I know the answer is an odd number that is less than 20,000,000, and more than 14,000,000 Because the 247 is tiny compared to the final result, and I can round up 4674 and 3566 to 5000 and 4000 respectively. Or I can round them down to 4000 and 3500. I know the final answer is odd, because multiplying two even numbers gets an even number, and adding 247 to an even number gets an odd number.

This is step one of the “differences” method used in “new maths” when doing multiplication. The key is that here, I’m letting the computer do all the tricky stuff.

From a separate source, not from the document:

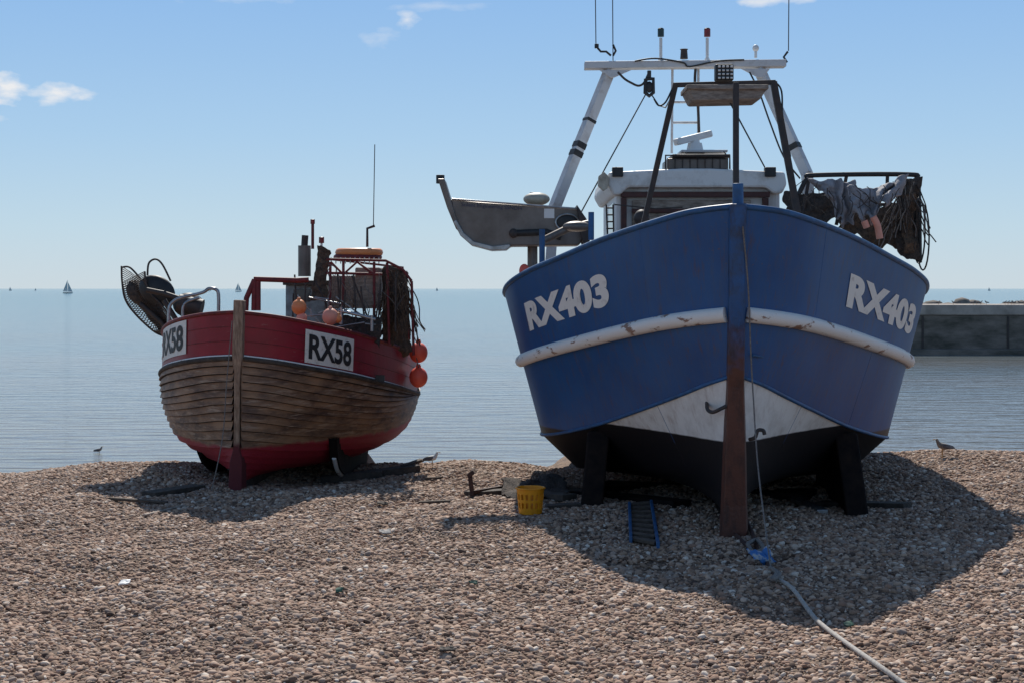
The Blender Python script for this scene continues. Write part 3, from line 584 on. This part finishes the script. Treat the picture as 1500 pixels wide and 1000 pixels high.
# =============================================================== SEA
SEA=-1.5
sm2=bpy.data.materials.new('sea_water'); sm2.use_nodes=True; nt=sm2.node_tree;N=nt.nodes;L=nt.links;b=N['Principled BSDF']
b.inputs['Roughness'].default_value=.10; b.inputs['IOR'].default_value=1.33; b.inputs['Specular IOR Level'].default_value=.30
tc=N.new('ShaderNodeTexCoord'); sx=N.new('ShaderNodeSeparateXYZ'); L.new(tc.outputs['Object'],sx.inputs[0])
n0=N.new('ShaderNodeTexNoise'); n0.inputs['Scale'].default_value=.02; n0.inputs['Detail'].default_value=7; mp0=N.new('ShaderNodeMapping'); mp0.inputs['Scale'].default_value=(.5,3.5,1); L.new(tc.outputs['Object'],mp0.inputs[0]); L.new(mp0.outputs[0],n0.inputs['Vector'])
lg=N.new('ShaderNodeMath'); lg.operation='LOGARITHM'; lg.inputs[1].default_value=10; L.new(sx.outputs['Y'],lg.inputs[0])
ad=N.new('ShaderNodeMath'); ad.operation='MULTIPLY_ADD'; ad.inputs[1].default_value=1.1; L.new(n0.outputs['Fac'],ad.inputs[0]); L.new(lg.outputs[0],ad.inputs[2])
r=N.new('ShaderNodeMapRange'); r.inputs['From Min'].default_value=2.0; r.inputs['From Max'].default_value=3.6; L.new(ad.outputs[0],r.inputs['Value'])
cz=N.new('ShaderNodeValToRGB'); L.new(r.outputs[0],cz.inputs['Fac']); e_=cz.color_ramp.elements
e_[0].position=0; e_[0].color=(.19,.18,.165,1); e_[1].position=1; e_[1].color=(.015,.11,.14,1)
for p,c in((.2,(.165,.175,.175)),(.45,(.12,.175,.195)),(.72,(.045,.15,.18))):
    q=e_.new(p); q.color=(*c,1)
rp=N.new('ShaderNodeTexNoise'); rp.inputs['Scale'].default_value=1.0; rp.inputs['Detail'].default_value=6; rp.inputs['Distortion'].default_value=.6; mpr=N.new('ShaderNodeMapping'); mpr.inputs['Scale'].default_value=(.28,1.5,1); mpr.inputs['Rotation'].default_value=(0,0,.06); L.new(tc.outputs['Object'],mpr.inputs[0]); L.new(mpr.outputs[0],rp.inputs['Vector'])
rr_=N.new('ShaderNodeMapRange'); rr_.inputs['From Min'].default_value=.3; rr_.inputs['From Max'].default_value=.7; rr_.inputs['To Min'].default_value=.72; rr_.inputs['To Max'].default_value=1.24; L.new(rp.outputs['Fac'],rr_.inputs['Value'])  # ripple light and shade painted into the water colour
hv=N.new('ShaderNodeHueSaturation'); L.new(cz.outputs[0],hv.inputs['Color']); L.new(rr_.outputs[0],hv.inputs['Value']); L.new(hv.outputs[0],b.inputs['Base Color'])
mp=N.new('ShaderNodeMapping'); mp.inputs['Scale'].default_value=(.35,1.4,1); L.new(tc.outputs['Object'],mp.inputs[0])
a1=N.new('ShaderNodeTexNoise'); a1.inputs['Scale'].default_value=1.3; a1.inputs['Detail'].default_value=4; a1.inputs['Roughness'].default_value=.5; L.new(mp.outputs[0],a1.inputs['Vector'])
bp=N.new('ShaderNodeBump'); bp.inputs['Strength'].default_value=.46; bp.inputs['Distance'].default_value=.22; L.new(a1.outputs['Fac'],bp.inputs['Height']); L.new(bp.outputs[0],b.inputs['Normal'])
mesh('sea',[(-30000,22,SEA),(30000,22,SEA),(30000,40000,SEA),(-30000,40000,SEA)],[[0,1,2,3]],None,sm2)
jt=empty('concrete_jetty',(30,90,SEA))
def bx(name,x0,x1,y0,y1,z0,z1,m,par,bv=.05):
    vs=[Vector((x,y,z)) for z in(z0,z1) for x,y in((x0,y0),(x1,y0),(x1,y1),(x0,y1))]
    return mesh(name,vs,[[3,2,1,0],[4,5,6,7],[0,1,5,4],[1,2,6,5],[2,3,7,6],[3,0,4,7]],par,m,bevel=bv)
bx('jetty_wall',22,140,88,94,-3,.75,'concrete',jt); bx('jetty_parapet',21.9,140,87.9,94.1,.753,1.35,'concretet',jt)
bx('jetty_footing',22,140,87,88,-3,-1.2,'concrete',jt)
for i in range(14): bx('joint_%d'%i,24+i*5,24.12+i*5,87.96,88,-1.2,.7,'dark',jt,0)
bw=empty('rock_breakwater',(60,150,SEA)); 
rr=random.Random(9)
for i in range(70):
    c=Vector((40+i*1.1+rr.uniform(-1,1),160+rr.uniform(-2,2),.4+rr.uniform(-.3,.3))); ball('rock_%d'%i,c,rr.uniform(.9,1.6),1.5,rr.uniform(.5,.9),'concrete',bw,8)
bx('breakwater_core',36,120,158,164,-3,.35,'concrete',bw)
def gull(name,base,h,face,body,wing):
    e=empty(name,base); s=h; f=face
    def P(x,z,y=0): return base+Vector((x*f*s,y*s,z*s))
    pts=[(P(-.62,.42),.03),(P(-.35,.47),.09),(P(-.05,.52),.17),(P(.15,.58),.16),(P(.25,.72),.09),(P(.29,.86),.085),(P(.35,.9),.06)]
    me=bpy.data.meshes.new('body'); me.from_pydata([p for p,_ in pts],[(i,i+1) for i in range(len(pts)-1)],[])
    ob=bpy.data.objects.new('body',me); fin(ob,e,body)
    m=ob.modifiers.new('skin','SKIN')
    for i,(p,r_) in enumerate(pts): me.skin_vertices[0].data[i].radius=(r_*s,r_*s)
    me.skin_vertices[0].data[2].use_root=True
    ss=ob.modifiers.new('sub','SUBSURF'); ss.levels=2; ss.render_levels=2; m.use_smooth_shade=True
    for sd in(-1,1):
        ball('wing_%d'%sd,P(-.2,.52,sd*.11),.38*s,.06*s,.12*s,wing,e,16,Matrix.Rotation(-.18*f,3,'Y'))
    wires('beak',[[P(.38,.89),P(.5,.86)]],.022*s,'beak',e)
    wires('legs',[[P(0,.42,sd*.07),P(.03,.2,sd*.07),P(0,.0,sd*.07),P(.1,.0,sd*.07)] for sd in(-1,1)],.016*s,'beak',e)
    return e
x=W(1381,0,19.8).x; gull('seagull',Vector((x,19.8,g(x,19.8)+.02)),.26,-1,'gullb','gullg')
x=W(633,0,19.7).x; gull('seagull',Vector((x,19.7,g(x,19.7)+.02)),.22,1,'gullw','gullg')
Y=(H-SEA)*F/(662-423); gull('seagull',Vector(((145-750)*Y/F,Y,SEA-.06)),.22,1,'gullb','gullg')
rr=random.Random(2)
for i in range(13):
    px=rr.uniform(1362,1499); X=(px-750)*88.6/F
    gull('seagull',Vector((X,88.6,1.35)),.27,rr.choice((-1,1)),'gullb' if i%2 else 'gullg','gullg')
def sailboat(px,Yd,h,f=1):
    X=(px-750)*Yd/F; e=empty('sailboat',(X,Yd,SEA))
    o=Vector((X,Yd,SEA)); L_=h*.75
    prof=[(-.5,.0,.06),(-.45,.11,.14),(0,.15,.14),(.35,.1,.15),(.55,0,.17)]
    vs=[];
    for (a,b_,z) in prof: vs+= [o+Vector((a*L_*f,-b_*L_,z*L_*.7)),o+Vector((a*L_*f,b_*L_,z*L_*.7)),o+Vector((a*L_*.85*f,0,-.03*L_))]
    fs=[]
    for i in range(4):
        k=3*i; fs+=[[k,k+3,k+4,k+1],[k,k+2,k+5,k+3],[k+1,k+4,k+5,k+2]]
    mesh('hull',vs,fs,e,'white')
    wires('mast',[[o,o+Vector((0,0,h))]],h*.008,'steell',e)
    def sail(nm,pts):
        a,b_,c=[o+Vector((q[0]*f*h,0,q[1]*h)) for q in pts]; vs=[];fs=[];n=8
        for j in range(n+1):
            for i in range(n+1):
                u=i/n;v=j/n; p=a.lerp(b_,u).lerp(c,v); vs.append(p+Vector((0,.06*h*math.sin(u*math.pi)*(1-v),0)))
        for j in range(n):
            for i in range(n): fs.append([j*(n+1)+i,j*(n+1)+i+1,(j+1)*(n+1)+i+1,(j+1)*(n+1)+i])
        mesh(nm,vs,fs,e,'sail',True)
    sail('mainsail',[(-.02,.13),(-.36,.14),(-.02,.98)]); sail('jib',[(.03,.12),(.38,.1),(.03,.85)])
sailboat(99,1190,10.5); sailboat(349,1900,11); sailboat(307,2300,7,-1); sailboat(15,2600,7); sailboat(1449,2500,6); sailboat(640,2600,6)
sailboat(52,2800,5,-1)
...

Computers are good at the tricky stuff, but they’re no good at telling if the data entered in is correct. So if they give a wrong answer, it’ll often be very wrong. So a wrong answer is often easy to spot. Humans are much better at knowing what the answer *should* look like, and then investigating if it looks wrong.

Depending on how much I care, I could try for a greater or lesser rigour in my cross-checking. It really depends on the report being run, and what kind of errors you expect to see in your data. A financial statement needs to zero out exactly, while an estimate might be more forgiving, especially if you know the tendency in your data is to overestimate time and costs.